You can type an equation or assignment at the s x prompt. The command s x a=6 takes no values from the stack; instead, it pushes the old value of ‘a’ on the stack and stores ‘a = 6’.

Until you store something in them, most variables are “void,” that is, they contain no value at all. If they appear in an algebraic formula they will be left alone even if you press = (calc-evaluate). The s u (calc-unstore) command returns a variable to the void state.

The s c (calc-copy-variable) command copies the stored value of one variable to another. One way it differs from a simple s r followed by an s t (aside from saving keystrokes) is that the value never goes on the stack and thus is never rounded, evaluated, or simplified in any way; it is not even rounded down to the current precision.

The only variables with predefined values are the “special constants” pi, e, i, phi, and gamma. You are free to unstore these variables or to store new values into them if you like, although some of the algebraic-manipulation functions may assume these variables represent their standard values. Calc displays a warning if you change the value of one of these variables, or of one of the other special variables inf, uinf, and nan (which are normally void).

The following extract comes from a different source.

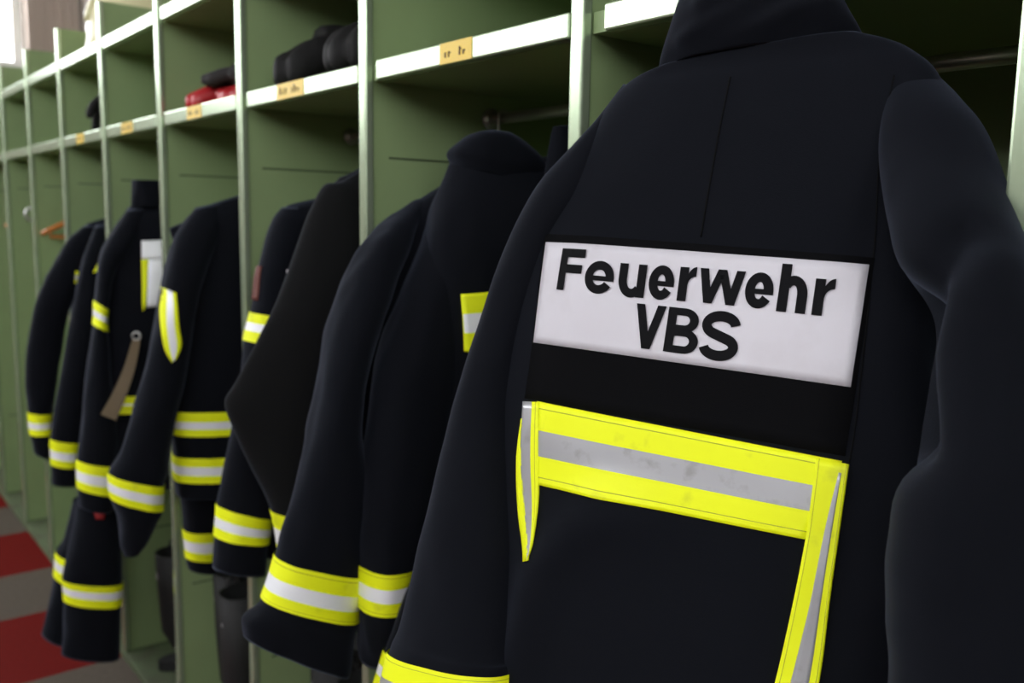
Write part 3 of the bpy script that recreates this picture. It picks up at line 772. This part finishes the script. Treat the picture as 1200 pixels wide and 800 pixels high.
def bay(k):
    x1, x0 = XK(k), XK(k + 1)           # near (right) and far (left) panel
    root = thing('open_locker', ((x0 + x1) / 2, .25, 0), descr[k], 'locker', 'row of green open lockers')
    def panel(x, last=False):
        b = MB(); b.box((x + .003, .012, .022), (x + T - .003, DEPTH, Z_TOP), 0, .001)
        for z in (1.466, .40): b.box((x + T - .0031, .045, z), (x + T - .0022, DEPTH - .02, z + .003), 1)
        b.box((x + .0025, .011, .0222), (x + T - .0025, .0125, Z_TOP - .001), 1)
        p = b.build('side_panel', [M['green'], M['dark']], root)
        f = MB(); f.box((x, 0, .022), (x + T, .016, Z_TOP), 0, .003); f.build('front_trim', M['steel'], p)
    panel(x0)
    if k == -1: panel(x1)
    b = MB(); b.box((x0 + T, DEPTH - .012, .022), (x1, DEPTH - .001, Z_UP + .01)); b.build('back_panel', M['green'], root)
    b = MB(); b.box((x0 + .001, -.004, 0), (x1 + .001, DEPTH, .021), 0, .002); b.build('base_plate', M['worngreen'], root)
    for zi, z in enumerate((Z_LOW, Z_UP)):
        b = MB(); b.box((x0 + T + .001, .016, z - LIP/2 + .004), (x1 - .001, DEPTH - .012, z + LIP/2 - .002)); s = b.build('shelf', M['green'], root)
        b = MB(); b.box((x0 + T + .036, -.002, z - LIP/2), (x1 - .001, .018, z + LIP/2), 0, .0025); b.build('shelf_edge', M['steel'], s)
        if zi == 0 and k in (1, 2, 3, 4, 5):
            xs = {1: x0 + .235, 2: x0 + .20, 3: x0 + .22, 4: x0 + .21, 5: x0 + .23}[k]; wd = {1: .075, 2: .11, 3: .09, 4: .10, 5: .085}[k]
            b = MB(); b.box((xs, -.0030, z - LIP/2 + .001), (xs + wd, -.0021, z + LIP/2 - .001))
            random.seed(k)
            q = xs + .012
            while q < xs + wd - .014:      # two faded handwritten words, far too small to read
                if abs(q - xs - wd * .45) > .007:
                    hh = random.uniform(.006, .014); b.box((q, -.0034, z - .006), (q + random.uniform(.002, .004), -.00305, z - .006 + hh), 1)
                    if random.random() < .6: b.box((q, -.0034, z - .006 + hh * .6), (q + .006, -.00305, z - .004 + hh * .6), 1)
                q += .0085
            b.build('name_sticker', [M['sticker'], M['ink']], s)
    b = MB(); b.tube([(x0 + T, ROD_Y, ROD_Z), (x1, ROD_Y, ROD_Z)], .0095, 14)
    for xx in (x0 + T, x1 - .006): b.tube([(xx, ROD_Y, ROD_Z), (xx + .006, ROD_Y, ROD_Z)], .018, 14)
    b.build('clothes_rail', M['rod'], root, True)
for k in range(-1, 12): bay(k)
# ---------------------------------------------------------------- hangers
def hanger(x, rail, z_bar, half, m, label, yc=None, ang=0., hook_r=.02, group='clothes hangers'):
    y = ROD_Y if yc is None else yc
    root = thing('clothes_hanger', (x, y, z_bar), label, 'hanger', group)
    d = Vec((math.sin(ang), math.cos(ang), 0))
    b = MB(); top = ROD_Z + .0095 - .0028 if rail else None
    c = Vec((x, y, (ROD_Z - .0005)))
    pts = arc(c, .0125, -20, 180, 12, d, Vec((0, 0, 1))); pts = pts + [c + Vec((0,0,-.03)) - d * .010, Vec((x, y, z_bar + .055)), Vec((x, y, z_bar + .03))]
    b.tube(pts, .0028, 8); b.build('hook', M['rod'], root, True)
    b = MB(); P = [Vec((x, y, z_bar)) + d * (half * s) + Vec((0, 0, .03 - .085 * abs(s) ** 1.5)) for s in [i / 8 for i in range(-8, 9)]]
    b.tube(P, [.009 + .007 * (1 - abs(i / 8 - 1)) for i in range(17)], 12, 0, sy=1.); b.build('shoulder_bar', m, root, True)
    b = MB(); b.tube([P[1], P[1] + Vec((0,0,-.025)), P[15] + Vec((0,0,-.025)), P[15]], .007, 10); b.build('trouser_bar', m, root, True)
    return root
hanger(-1.245, True, 1.43, .10, M['rod'], 'steel hanger whose hook shows above the turned-up jacket collar')
hanger(-1.06, True, 1.42, .09, M['rod'], 'steel hanger in shadow, hook right beside the post of the lettered jacket bay')
hanger(-3.72, True, 1.345, .236, M['wood'], 'orange varnished wooden hanger in the empty bay')
hanger(-4.55, True, 1.36, .215, M['wood'], 'orange wooden hanger tip at the left edge of the photo')
hr = thing('clothes_hanger', (-4.0, ROD_Y, 1.39), 'grey hanger with a round end, left of the orange wooden hanger', 'hanger', 'clothes hangers')
b = MB(); b.tube(arc((-4.0, ROD_Y, ROD_Z - .0005), .0125, -20, 180, 12, Vec((0,1,0))) + [(-4.0, ROD_Y - .008, 1.50), (-4.0, ROD_Y, 1.46), (-4.0, ROD_Y, 1.40)], .0028, 8); b.build('hook', M['rod'], hr, True)
b = MB(); b.tube([(-4.0, ROD_Y, 1.41), (-4.0, .14, 1.40), (-4.0, .068, 1.372)], .007, 10); b.tube([(-4.0, ROD_Y, 1.41), (-4.0, .36, 1.40), (-4.0, .44, 1.37)], .007, 10); b.build('shoulder_bar', M['rod'], hr, True)
b = MB(); b.tube(arc((-4.0, .042, 1.362), .026, 0, 337.5, 15, Vec((0,1,0))), .006, 10, closed=True); b.build('end_ring', M['rod'], hr, True)
# ---------------------------------------------------------------- gloves
def glove(loc, rz, label, main, cuffm, s=1., curl=.5, tilt=0., group=None, splay=.16, roll=0., fat=1.):
    root = thing('work_glove', loc, label, 'glove', group)
    rt = Matrix.Translation(Vec(loc)) @ Matrix.Rotation(rz, 4, 'Z') @ Matrix.Rotation(tilt, 4, 'Y') @ Matrix.Rotation(roll, 4, 'X') @ Matrix.Scale(s, 4) @ Matrix.Diagonal((1, 1, fat, 1))
    bm = MB()
    palm = [(-.055, .036, .019), (-.03, .043, .022), (.0, .048, .025), (.03, .047, .024), (.048, .043, .021)]
    bm.tube([Vec((x, 0, .026)) for x, _, _ in palm], [r for _, r, _ in palm], 20, sy=.55, ref=Vec((0, 1, 0)))
    for i, (yy, ln) in enumerate(((.033, .072), (.011, .084), (-.011, .078), (-.033, .060))):
        a = yy * splay * 20 * .12; pts = []; p = Vec((.036, yy, .028)); ang = .15
        for k in range(7):
            pts.append(p.copy()); p = p + Vec((math.cos(ang) * math.cos(a), math.sin(a), -math.sin(ang) * .9 * curl + .10 * (1 - curl))) * (ln / 6); ang += .13
            p.z = max(p.z, .014)
        bm.tube(pts, [.0125, .0140, .0145, .014, .0142, .013, .008], 12)
    p = [Vec((-.02, .038, .026)), Vec((.005, .058, .025)), Vec((.028, .070, .022)), Vec((.045, .073, .020)), Vec((.055, .073, .019))]
    bm.tube(p, [.016, .017, .0155, .014, .008], 12)
    bm.v = [tuple(rt @ Vec(v)) for v in bm.v]
    o = bm.build('hand', main, root, True)
    md = o.modifiers.new('skin', 'REMESH'); md.mode = 'VOXEL'; md.voxel_size = .0035 * s
    sm = o.modifiers.new('soft', 'SMOOTH'); sm.iterations = 6
    dg = bpy.context.evaluated_depsgraph_get(); me = bpy.data.meshes.new_from_object(o.evaluated_get(dg)); o.modifiers.clear(); o.data = me
    me.polygons.foreach_set('use_smooth', [True] * len(me.polygons))
    if not me.materials: me.materials.append(main)
    c = MB(); rows = [(-.050, .038), (-.065, .040), (-.085, .043), (-.105, .046), (-.120, .047), (-.118, .042), (-.09, .038)]
    c.tube([Vec((x, 0, .028)) for x, _ in rows], [r for _, r in rows], 24, sy=.55, ref=Vec((0, 1, 0)))
    c.v = [tuple(rt @ Vec(v)) for v in c.v]
    c.build('cuff', cuffm, root, True)
    return root
SH = Z_LOW + LIP / 2 - .002
rg = 'red gloves on one shelf'
glove((-2.150, .135, SH), math.radians(-100), 'red leather glove at the front of the shelf, nearest its sticker', M['redglove'], M['blackglove'], 1.05, group=rg, curl=.8, fat=1.5)
glove((-2.000, .150, SH), math.radians(-85), 'second red glove, against the post and partly under the black one', M['redglove'], M['blackglove'], 1.05, group=rg, curl=.8, fat=1.3)
glove((-2.060, .150, SH + .052), math.radians(-112), 'dark grey glove heaped on top of two red gloves', M['greyglove'], M['blackglove'], 1.1, curl=.9)
gb = 'black gloves on one shelf'
glove((-1.650, .180, SH), math.radians(-98), 'large black padded glove, its finger bulges facing out over the shelf edge', M['blackglove'], M['greyglove'], 1.50, group=gb, curl=.85, fat=1.75)
glove((-1.445, .175, SH), math.radians(-88), 'second black padded glove lying against the locker post', M['blackglove'], M['greyglove'], 1.50, group=gb, curl=.7, fat=1.75)
glove((-2.915, .060, SH + .075), math.radians(-150), 'small black and yellow glove standing up behind a post under the helmet', M['blackglove'], M['yellow'], .80, tilt=1.25)
# ---------------------------------------------------------------- helmet
def helmet(c, label):
    c = Vec(c); root = thing('fire_helmet', c, label, 'helmet')
    V = []; F = []; N = 40; K = 18
    def shell(a, z):  # ellipsoid with long neck guard at the rear
        return a
    for i in range(K + 1):
        ph = math.pi / 2 * i / K; r = math.cos(ph); z = math.sin(ph)
        for j in range(N):
            t = 2*math.pi*j/N; V.append(c + Vec((.125 * r * math.cos(t), .150 * r * math.sin(t), .075 + .165 * z)))
    for i in range(K):
        for j in range(N): F.append((i*N+j, i*N+(j+1) % N, (i+1)*N+(j+1) % N, (i+1)*N+j))
    k = len(V)
    for z, s in ((.06, 1.0), (.035, 1.03), (.02, 1.06)):
        for j in range(N):
            t = 2*math.pi*j/N; V.append(c + Vec((.125 * s * math.cos(t), .150 * s * math.sin(t), z)))
    for j in range(N): F.append((j, (j+1) % N, k+(j+1) % N, k+j))
    for i in range(2):
        for j in range(N): F.append((k+i*N+j, k+i*N+(j+1) % N, k+(i+1)*N+(j+1) % N, k+(i+1)*N+j))
    link('shell', V, F, M['helmet'], root, smooth=True)
    b = MB(); b.tube([c + Vec((0, .150 * math.cos(a), .078 + .168 * math.sin(a))) for a in [math.pi * i / 20 for i in range(1, 20)]], .014, 10, sy=.8); b.build('crest', M['helmet'], root, True)
    b = MB(); b.tube([c + Vec((.10 * math.cos(t), .12 * math.sin(t), .022 - .010 * math.sin(t * 3))) for t in [2*math.pi*i/24 for i in range(24)]], .012, 8, closed=True); b.build('chin_strap', M['brownleather'], root, True)
    return root
helmet((-3.065, .19, Z_UP + LIP/2 - .002), 'pale cream yellow fire helmet standing on the top shelf')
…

Note that pi doesn’t actually have 3.14159265359 stored in it, but rather a special magic value that evaluates to ‘pi’ at the current precision. Likewise e, i, and phi evaluate according to the current precision or polar mode. If you recall a value from pi and store it back, this magic property will be lost. The magic property is preserved, however, when a variable is copied with s c.

If one of the “special constants” is redefined (or undefined) so that it no longer has its magic property, the property can be restored with s k (calc-copy-special-constant). This command will prompt for a special constant and a variable to store it in, and so a special constant can be stored in any variable. Here, the special constant that you enter doesn’t depend on the value of the corresponding variable; pi will represent 3.14159… regardless of what is currently stored in the Calc variable pi. If one of the other special variables, inf, uinf or nan, is given a value, its original behavior can be restored by voiding it with s u.